Let \(Z\) be the number of wins in the two spins Yvette plays by herself, so \(Y = X + Z\). Now, \(X\) and \(Z\) are independent, and we can apply Theorem 14.3 to \(\text{E}[ XZ ]\): \[
\begin{align*}
\text{E}[ XY ] &= \text{E}[ X(X+Z) ] \\
&= \text{E}[ X^2 ] + \text{E}[ XZ ] \\
&= \text{E}[ X^2 ] + \text{E}[ X ]\text{E}[ Z ].
\end{align*}
\]
These expectations only involve one random variable. Moreover, we know that \(X \sim \textrm{Binomial}(n= 3, p= \frac{18}{38})\) and \(Z \sim \textrm{Binomial}(n= 2, p= \frac{18}{38})\), so:
- \(\displaystyle \text{E}[ X ] = np = 3\frac{18}{38}\)
- \(\displaystyle \text{E}[ Z ] = np = 2\frac{18}{38}\)
- \(\text{E}[ X^2 ] = \text{Var}[ X ] + \text{E}[ X ]^2\) (by Proposition 11.2), so \(\displaystyle \text{E}[ X^2 ] = np(1-p) + (np)^2 = 3\frac{18}{38}\left(3 \frac{18}{38} + \frac{20}{38}\right)\).

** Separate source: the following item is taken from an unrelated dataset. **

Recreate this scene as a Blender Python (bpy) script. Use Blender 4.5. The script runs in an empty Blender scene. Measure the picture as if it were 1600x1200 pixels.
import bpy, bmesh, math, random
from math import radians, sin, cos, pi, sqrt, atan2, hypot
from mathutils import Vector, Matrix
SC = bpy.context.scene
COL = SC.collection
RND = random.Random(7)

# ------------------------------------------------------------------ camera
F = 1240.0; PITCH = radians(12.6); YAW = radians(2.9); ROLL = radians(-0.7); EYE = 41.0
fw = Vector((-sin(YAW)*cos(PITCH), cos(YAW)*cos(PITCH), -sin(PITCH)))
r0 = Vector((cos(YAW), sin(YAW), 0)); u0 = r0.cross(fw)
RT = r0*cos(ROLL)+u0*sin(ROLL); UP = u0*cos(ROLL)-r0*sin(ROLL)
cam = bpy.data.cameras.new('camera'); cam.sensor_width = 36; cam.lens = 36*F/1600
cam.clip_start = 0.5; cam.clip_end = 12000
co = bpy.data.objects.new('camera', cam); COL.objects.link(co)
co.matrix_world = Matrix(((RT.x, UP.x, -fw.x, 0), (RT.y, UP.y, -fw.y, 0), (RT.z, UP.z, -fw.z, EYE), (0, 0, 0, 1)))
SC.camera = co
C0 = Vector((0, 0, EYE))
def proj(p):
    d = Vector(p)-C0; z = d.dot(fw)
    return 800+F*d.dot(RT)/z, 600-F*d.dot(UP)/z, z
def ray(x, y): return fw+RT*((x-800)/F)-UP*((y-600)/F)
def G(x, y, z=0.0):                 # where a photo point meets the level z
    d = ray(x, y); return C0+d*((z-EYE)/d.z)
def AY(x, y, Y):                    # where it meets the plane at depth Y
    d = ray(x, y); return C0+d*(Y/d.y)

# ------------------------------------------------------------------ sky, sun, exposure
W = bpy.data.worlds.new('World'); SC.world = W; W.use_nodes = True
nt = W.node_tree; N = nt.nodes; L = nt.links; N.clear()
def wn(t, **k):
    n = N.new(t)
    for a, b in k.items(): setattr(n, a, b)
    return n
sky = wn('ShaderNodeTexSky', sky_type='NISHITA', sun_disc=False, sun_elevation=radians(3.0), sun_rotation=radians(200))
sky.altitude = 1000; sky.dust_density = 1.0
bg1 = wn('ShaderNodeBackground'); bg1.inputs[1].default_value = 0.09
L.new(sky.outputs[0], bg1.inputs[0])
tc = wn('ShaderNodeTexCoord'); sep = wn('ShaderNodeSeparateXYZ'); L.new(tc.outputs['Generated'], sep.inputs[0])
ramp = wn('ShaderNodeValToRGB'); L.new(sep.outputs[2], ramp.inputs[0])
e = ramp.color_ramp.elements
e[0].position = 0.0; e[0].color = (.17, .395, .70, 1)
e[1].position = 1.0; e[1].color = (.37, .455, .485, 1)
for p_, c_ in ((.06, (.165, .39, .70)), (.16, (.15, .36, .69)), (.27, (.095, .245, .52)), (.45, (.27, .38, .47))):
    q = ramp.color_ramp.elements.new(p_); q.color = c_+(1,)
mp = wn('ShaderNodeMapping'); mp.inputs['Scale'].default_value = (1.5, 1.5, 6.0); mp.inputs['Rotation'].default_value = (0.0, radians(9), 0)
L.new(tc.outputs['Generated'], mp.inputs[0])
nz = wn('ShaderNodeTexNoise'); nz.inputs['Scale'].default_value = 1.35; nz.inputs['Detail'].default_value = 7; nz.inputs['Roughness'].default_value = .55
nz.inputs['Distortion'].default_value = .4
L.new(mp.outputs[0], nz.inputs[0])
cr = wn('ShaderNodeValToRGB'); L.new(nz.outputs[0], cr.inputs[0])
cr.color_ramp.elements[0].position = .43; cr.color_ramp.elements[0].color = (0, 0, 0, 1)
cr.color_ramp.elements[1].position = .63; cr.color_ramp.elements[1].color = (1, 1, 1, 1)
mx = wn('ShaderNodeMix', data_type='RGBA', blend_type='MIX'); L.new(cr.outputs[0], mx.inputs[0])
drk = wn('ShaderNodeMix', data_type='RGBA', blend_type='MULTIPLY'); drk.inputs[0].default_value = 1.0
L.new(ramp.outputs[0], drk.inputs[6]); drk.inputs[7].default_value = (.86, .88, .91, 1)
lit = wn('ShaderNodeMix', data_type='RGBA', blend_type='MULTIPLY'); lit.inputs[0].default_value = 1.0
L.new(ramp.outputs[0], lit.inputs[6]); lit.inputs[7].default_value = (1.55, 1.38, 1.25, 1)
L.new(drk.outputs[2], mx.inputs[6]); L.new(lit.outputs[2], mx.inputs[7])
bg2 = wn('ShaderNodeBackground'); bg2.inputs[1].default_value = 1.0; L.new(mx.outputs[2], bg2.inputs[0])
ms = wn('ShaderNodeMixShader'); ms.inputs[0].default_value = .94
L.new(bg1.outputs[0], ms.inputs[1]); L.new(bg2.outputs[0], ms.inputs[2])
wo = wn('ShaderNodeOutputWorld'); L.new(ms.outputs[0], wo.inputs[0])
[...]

Plugging these values into the above formula, we obtain \[
\begin{align*}
\text{E}[ XY ] &= \text{E}[ X^2 ] + \text{E}[ X ]\text{E}[ Z ] \\
&= 3 \frac{18}{38} \left( 3 \frac{18}{38} + \frac{20}{38} \right) + \left( 3 \frac{18}{38} \right) + \left( 2 \frac{18}{38} \right) \\
&\approx 4.11,
\end{align*}\] which matches the answer that we obtained using 2D LotUS. However, this calculation only required evaluating expectations of one random variable.
Why would we be interested in \(\text{E}[ XY ]\)? It turns out to be useful for summarizing the relationship between \(X\) and \(Y\). We take up this issue in Chapter 15.